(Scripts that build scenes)
____
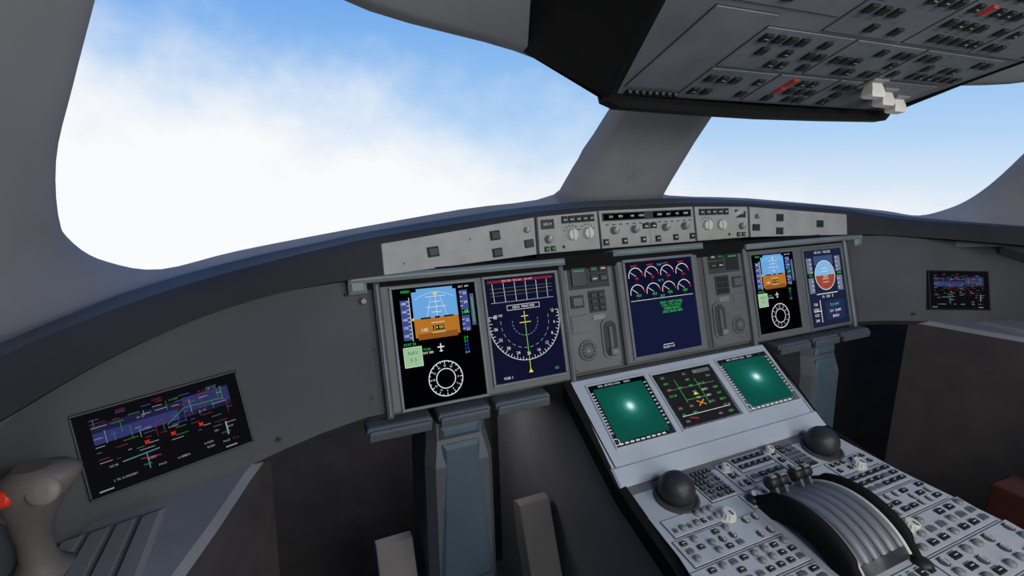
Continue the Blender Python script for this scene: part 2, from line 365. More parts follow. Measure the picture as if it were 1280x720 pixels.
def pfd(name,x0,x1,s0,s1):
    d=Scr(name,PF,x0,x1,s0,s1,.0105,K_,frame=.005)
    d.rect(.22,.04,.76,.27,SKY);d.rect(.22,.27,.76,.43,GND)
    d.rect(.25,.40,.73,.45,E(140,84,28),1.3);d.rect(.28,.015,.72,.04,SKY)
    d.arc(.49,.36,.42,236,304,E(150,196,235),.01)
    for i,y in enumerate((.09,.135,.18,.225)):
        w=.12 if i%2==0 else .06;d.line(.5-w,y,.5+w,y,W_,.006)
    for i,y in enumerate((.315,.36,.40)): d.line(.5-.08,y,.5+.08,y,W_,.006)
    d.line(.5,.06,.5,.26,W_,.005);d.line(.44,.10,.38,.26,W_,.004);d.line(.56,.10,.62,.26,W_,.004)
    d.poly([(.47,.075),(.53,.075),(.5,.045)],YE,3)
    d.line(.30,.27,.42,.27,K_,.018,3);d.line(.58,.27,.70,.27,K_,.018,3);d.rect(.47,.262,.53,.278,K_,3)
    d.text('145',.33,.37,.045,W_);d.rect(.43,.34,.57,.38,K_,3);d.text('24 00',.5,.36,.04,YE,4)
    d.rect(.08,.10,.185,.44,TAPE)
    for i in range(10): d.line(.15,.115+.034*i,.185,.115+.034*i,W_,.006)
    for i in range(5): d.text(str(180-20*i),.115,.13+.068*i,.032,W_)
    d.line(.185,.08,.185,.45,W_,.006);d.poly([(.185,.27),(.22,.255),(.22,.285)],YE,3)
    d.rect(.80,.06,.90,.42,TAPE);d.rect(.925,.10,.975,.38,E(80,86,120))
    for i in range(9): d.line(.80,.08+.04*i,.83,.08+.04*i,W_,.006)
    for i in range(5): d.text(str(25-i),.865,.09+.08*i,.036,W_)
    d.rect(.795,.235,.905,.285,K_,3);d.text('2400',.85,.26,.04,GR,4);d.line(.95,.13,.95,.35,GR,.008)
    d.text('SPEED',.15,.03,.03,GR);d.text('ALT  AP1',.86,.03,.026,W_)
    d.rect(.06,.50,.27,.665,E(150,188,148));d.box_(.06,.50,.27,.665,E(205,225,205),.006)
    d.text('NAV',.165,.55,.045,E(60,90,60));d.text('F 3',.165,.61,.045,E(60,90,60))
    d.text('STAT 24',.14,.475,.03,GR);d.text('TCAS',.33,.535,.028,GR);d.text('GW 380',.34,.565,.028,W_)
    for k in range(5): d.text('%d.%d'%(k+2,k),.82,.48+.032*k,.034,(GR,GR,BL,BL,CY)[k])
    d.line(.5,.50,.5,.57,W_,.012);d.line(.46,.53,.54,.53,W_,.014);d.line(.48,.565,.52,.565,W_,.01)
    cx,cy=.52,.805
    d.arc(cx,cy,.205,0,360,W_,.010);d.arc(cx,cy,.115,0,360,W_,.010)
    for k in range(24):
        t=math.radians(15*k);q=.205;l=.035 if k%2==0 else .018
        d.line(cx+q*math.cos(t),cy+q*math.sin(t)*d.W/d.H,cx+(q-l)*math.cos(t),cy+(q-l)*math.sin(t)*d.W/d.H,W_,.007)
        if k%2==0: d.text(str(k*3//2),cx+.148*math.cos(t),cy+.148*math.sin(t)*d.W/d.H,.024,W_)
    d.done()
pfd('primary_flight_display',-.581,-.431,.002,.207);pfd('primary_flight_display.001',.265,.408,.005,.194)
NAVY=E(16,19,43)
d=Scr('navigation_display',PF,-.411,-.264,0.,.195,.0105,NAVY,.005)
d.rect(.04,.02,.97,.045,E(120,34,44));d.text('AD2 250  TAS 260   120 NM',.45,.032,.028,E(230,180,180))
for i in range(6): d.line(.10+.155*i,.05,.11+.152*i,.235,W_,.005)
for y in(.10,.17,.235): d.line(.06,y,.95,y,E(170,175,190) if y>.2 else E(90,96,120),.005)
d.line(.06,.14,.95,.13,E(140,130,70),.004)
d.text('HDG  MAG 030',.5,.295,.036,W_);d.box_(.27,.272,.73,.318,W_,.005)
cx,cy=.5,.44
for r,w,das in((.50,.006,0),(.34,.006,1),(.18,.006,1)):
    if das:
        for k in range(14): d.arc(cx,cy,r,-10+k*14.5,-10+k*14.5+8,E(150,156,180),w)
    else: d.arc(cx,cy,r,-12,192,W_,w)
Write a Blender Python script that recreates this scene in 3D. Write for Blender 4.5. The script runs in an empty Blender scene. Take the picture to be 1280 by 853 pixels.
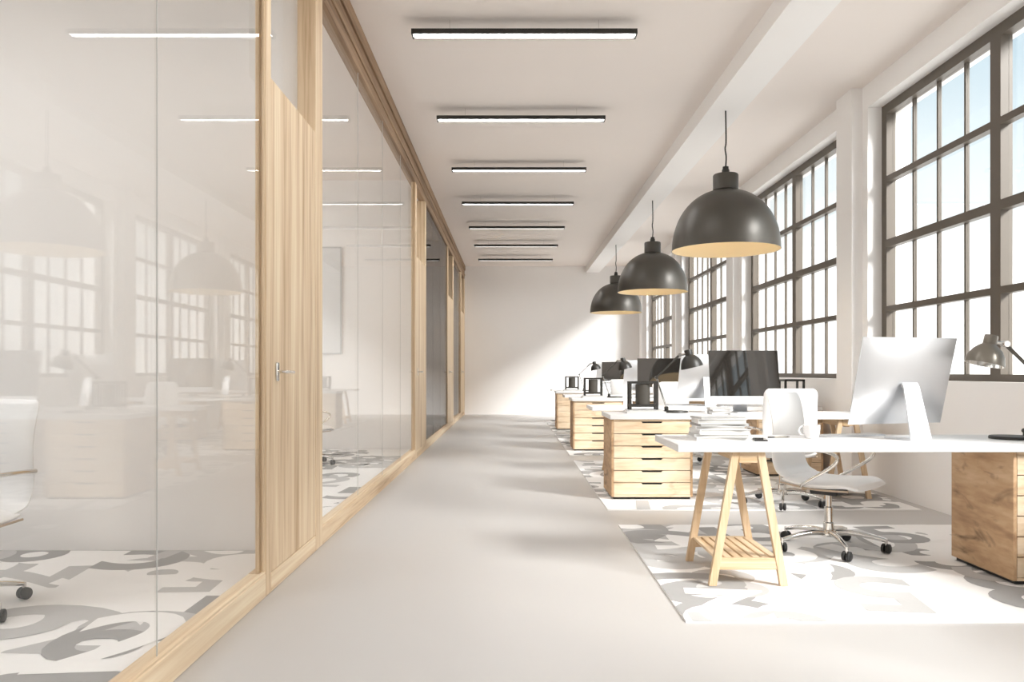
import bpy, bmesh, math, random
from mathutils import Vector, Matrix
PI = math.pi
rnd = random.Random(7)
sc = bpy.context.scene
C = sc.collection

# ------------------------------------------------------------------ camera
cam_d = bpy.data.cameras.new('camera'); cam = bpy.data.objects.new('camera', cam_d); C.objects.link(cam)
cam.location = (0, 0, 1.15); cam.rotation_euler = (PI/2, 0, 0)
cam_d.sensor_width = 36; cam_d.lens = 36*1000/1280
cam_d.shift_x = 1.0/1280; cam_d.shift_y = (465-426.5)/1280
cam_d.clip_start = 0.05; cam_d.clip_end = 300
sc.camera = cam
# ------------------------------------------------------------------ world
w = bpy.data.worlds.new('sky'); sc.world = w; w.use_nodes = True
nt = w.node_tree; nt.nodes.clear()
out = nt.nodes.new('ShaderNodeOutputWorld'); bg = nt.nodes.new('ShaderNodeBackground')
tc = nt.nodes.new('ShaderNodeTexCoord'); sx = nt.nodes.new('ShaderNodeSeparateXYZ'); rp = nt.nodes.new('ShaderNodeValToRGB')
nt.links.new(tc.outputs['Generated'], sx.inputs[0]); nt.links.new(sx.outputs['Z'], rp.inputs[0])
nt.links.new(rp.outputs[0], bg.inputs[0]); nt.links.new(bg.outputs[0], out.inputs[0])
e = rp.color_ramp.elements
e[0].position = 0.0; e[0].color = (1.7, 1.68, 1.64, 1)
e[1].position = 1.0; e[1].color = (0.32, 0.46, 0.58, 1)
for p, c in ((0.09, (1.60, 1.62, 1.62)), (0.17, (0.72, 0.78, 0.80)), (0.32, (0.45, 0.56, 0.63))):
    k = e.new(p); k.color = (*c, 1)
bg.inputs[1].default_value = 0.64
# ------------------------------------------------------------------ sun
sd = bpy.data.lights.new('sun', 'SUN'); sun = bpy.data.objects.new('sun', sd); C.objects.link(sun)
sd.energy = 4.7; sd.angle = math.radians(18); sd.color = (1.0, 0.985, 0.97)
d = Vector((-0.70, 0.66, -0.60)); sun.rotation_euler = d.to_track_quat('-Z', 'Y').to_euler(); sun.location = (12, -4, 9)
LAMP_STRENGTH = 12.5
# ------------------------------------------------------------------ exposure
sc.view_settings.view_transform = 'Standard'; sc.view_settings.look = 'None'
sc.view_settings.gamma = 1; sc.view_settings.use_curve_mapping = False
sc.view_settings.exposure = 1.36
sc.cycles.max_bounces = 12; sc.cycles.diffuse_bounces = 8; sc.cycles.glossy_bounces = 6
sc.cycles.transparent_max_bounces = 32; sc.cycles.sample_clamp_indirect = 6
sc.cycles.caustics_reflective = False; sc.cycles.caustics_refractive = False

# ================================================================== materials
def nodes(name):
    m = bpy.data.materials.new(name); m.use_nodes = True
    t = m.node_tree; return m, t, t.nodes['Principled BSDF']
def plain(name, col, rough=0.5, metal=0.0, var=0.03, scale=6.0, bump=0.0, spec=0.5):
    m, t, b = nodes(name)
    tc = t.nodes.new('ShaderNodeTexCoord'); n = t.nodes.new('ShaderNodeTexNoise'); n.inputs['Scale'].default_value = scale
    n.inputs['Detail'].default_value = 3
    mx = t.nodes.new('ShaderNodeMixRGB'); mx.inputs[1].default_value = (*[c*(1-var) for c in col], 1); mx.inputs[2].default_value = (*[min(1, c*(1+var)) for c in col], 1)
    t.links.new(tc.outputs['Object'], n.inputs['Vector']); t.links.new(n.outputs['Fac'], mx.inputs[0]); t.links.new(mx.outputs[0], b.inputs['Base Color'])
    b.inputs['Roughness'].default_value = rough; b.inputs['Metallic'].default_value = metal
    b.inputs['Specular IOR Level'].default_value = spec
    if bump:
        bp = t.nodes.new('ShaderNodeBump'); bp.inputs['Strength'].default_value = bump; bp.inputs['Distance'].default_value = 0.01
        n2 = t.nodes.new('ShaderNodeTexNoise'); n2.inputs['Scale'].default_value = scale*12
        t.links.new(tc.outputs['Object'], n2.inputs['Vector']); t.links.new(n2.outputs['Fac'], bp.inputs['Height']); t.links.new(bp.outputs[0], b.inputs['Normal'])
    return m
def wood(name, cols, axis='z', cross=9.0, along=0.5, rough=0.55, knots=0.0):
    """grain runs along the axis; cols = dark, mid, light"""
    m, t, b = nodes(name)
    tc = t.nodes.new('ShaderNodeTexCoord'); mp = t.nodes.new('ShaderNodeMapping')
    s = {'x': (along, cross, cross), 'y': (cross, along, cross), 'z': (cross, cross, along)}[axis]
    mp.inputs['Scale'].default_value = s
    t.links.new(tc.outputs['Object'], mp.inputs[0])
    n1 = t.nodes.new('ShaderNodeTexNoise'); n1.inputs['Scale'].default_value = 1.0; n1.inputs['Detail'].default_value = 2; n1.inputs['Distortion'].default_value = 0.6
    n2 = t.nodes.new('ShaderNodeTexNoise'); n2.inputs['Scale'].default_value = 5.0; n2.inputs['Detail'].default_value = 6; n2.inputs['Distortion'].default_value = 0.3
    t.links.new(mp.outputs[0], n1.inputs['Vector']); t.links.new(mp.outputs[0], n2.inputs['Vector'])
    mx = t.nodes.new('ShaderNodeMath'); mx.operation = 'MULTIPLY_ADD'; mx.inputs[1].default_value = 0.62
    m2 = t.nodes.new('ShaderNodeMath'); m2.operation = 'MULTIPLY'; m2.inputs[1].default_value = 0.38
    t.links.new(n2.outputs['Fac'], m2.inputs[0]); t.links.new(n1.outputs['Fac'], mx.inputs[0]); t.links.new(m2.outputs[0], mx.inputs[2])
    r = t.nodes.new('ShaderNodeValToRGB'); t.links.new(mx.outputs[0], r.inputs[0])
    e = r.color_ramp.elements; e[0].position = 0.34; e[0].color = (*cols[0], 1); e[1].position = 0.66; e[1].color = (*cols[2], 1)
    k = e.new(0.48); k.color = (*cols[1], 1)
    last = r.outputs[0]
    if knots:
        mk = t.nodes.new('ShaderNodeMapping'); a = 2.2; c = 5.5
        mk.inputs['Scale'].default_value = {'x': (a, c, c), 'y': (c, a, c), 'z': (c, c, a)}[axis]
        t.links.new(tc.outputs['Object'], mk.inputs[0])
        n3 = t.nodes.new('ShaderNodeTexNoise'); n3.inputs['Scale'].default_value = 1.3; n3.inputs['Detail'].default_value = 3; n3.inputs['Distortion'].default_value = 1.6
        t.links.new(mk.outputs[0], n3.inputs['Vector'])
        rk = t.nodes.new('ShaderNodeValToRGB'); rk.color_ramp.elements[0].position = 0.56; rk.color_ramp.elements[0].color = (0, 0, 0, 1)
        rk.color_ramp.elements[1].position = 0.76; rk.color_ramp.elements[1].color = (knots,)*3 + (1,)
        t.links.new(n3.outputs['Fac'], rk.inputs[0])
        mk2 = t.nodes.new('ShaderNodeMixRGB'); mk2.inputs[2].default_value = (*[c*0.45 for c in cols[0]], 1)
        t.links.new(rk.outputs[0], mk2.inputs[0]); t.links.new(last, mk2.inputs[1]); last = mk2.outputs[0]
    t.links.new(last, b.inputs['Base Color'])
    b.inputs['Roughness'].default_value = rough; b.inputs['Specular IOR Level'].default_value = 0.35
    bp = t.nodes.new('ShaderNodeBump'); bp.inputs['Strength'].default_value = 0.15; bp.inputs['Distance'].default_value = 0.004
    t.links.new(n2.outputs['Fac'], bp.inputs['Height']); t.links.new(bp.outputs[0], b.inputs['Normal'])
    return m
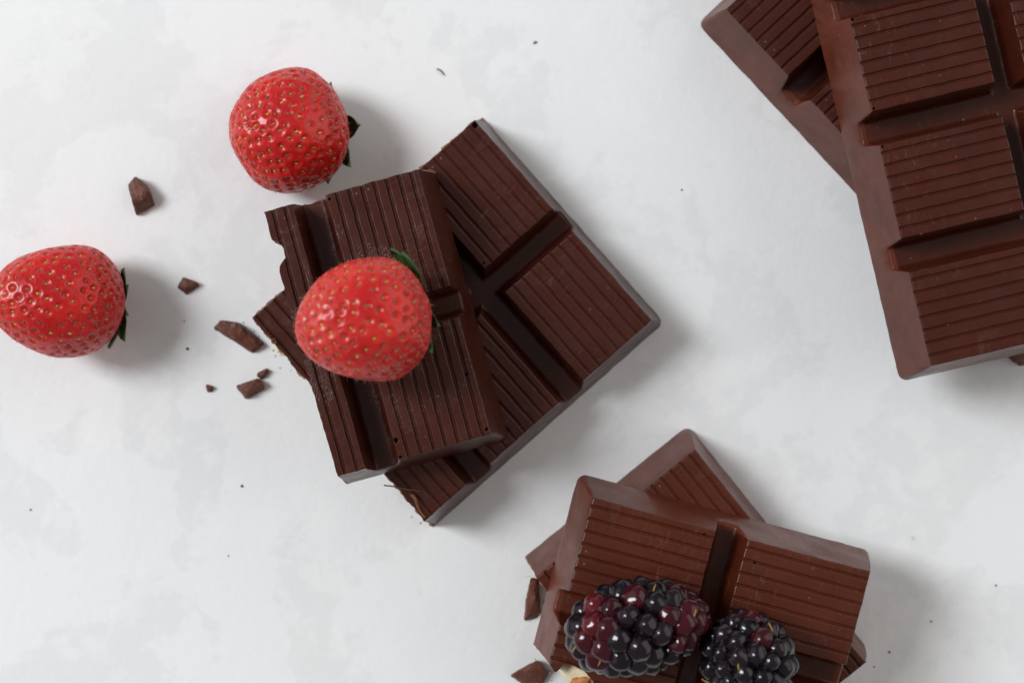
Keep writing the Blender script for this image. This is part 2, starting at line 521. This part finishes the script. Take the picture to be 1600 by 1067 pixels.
____
Reproduce the entries exactly, from the line with "Write a Blender" to the line with "C = sc.collection", both lines included, keeping no pictures.

• _WORKED ANSWER_
Write a Blender Python script that recreates this scene in 3D. Write for Blender 4.5. The script runs in an empty Blender scene. Take the picture to be 1280 by 853 pixels.
import bpy, bmesh, math, random
from mathutils import Vector, Matrix
PI = math.pi
rnd = random.Random(7)
sc = bpy.context.scene
C = sc.collection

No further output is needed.